Complete step by step answer:
Given:
Antenna current before modulation $\left( {{I_T}} \right) = 8A$
Antenna current after modulation $\left( {{I_C}} \right) = 9.6A$
Percentage of modulation $\left( {m\% } \right) = ?$
We know that,
$\dfrac{{{I_T}}}{{{I_C}}} = \sqrt {\left( {1 + \dfrac{{{m^2}}}{2}} \right)} $
Squaring on both sides, we get
\[{\left( {\dfrac{{{I_T}}}{{{I_C}}}} \right)^2} = \left( {1 + \dfrac{{{m^2}}}{2}} \right)\]
On simplifying the above equation
\[{m^2} = 2\left( {{{\left( {\dfrac{{{I_T}}}{{{I_C}}}} \right)}^2} - 1} \right)\]

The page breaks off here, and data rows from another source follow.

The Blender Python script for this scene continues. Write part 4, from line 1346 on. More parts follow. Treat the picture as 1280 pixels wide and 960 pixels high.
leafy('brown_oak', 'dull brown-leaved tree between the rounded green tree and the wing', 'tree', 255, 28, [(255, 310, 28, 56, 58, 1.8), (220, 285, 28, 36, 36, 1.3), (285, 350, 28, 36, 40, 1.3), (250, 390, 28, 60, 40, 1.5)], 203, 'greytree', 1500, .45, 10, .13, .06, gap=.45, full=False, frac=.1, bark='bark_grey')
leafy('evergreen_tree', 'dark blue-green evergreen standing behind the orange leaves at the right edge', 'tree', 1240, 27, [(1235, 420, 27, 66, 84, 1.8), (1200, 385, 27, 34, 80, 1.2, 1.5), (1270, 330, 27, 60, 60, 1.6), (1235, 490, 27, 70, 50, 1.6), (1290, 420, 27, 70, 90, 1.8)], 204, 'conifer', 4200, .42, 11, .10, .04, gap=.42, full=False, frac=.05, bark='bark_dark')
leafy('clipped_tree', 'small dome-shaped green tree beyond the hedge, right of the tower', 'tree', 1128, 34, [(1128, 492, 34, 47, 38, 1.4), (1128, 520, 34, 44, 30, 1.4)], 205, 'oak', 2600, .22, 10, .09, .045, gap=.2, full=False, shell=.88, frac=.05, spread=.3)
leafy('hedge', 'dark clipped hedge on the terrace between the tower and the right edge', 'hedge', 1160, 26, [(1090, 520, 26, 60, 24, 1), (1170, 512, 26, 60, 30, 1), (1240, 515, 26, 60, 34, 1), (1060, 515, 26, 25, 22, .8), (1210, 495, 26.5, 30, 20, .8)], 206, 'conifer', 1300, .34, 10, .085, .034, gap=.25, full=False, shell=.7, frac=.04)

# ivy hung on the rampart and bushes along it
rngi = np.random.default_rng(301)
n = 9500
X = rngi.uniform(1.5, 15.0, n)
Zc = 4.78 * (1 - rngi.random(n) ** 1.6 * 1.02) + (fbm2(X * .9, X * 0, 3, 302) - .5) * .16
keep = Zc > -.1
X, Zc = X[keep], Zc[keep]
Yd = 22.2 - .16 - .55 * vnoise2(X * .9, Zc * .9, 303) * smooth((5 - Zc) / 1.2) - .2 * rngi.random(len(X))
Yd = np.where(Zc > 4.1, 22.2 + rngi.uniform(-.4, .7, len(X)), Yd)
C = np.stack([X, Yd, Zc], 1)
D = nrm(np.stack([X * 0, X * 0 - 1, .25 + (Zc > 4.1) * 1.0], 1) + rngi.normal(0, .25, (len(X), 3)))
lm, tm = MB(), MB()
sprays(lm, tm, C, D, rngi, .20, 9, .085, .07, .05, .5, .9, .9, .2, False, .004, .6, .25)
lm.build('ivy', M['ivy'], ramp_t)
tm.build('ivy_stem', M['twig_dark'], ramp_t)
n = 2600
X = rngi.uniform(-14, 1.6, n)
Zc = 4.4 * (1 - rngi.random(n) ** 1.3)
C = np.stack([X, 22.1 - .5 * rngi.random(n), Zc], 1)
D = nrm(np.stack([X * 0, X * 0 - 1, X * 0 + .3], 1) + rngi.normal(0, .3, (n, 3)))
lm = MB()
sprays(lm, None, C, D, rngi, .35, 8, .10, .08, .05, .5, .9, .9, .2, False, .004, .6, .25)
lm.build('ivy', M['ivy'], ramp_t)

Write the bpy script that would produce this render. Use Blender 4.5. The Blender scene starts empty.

Substituting the given data in the above equation, we get
${m^2} = 2\left( {{{1.2}^2} - 1} \right) \\
\Rightarrow {m^2} = 0.88$
Taking square root on both, we get
$m = 0.938$
Expression in terms of percentage
$m = 0.938 \times 100$
$\therefore m = 93.8\% $

Hence, option C is correct.

Note: A carrier signal is transmitted in the form of electromagnetic waves or electromagnetic pulse whose base frequency will be steady on which the information will be imposed by means of increasing the strength of the signal, by varying the base frequency or by varying the wave phase or by other means. This variation is called modulation. Therefore modulation is the process of changing one or more properties of a periodic waveform; this periodic waveform is known as the carrier signal, with an individual signal called a modulation signal which contains information that is to be transmitted.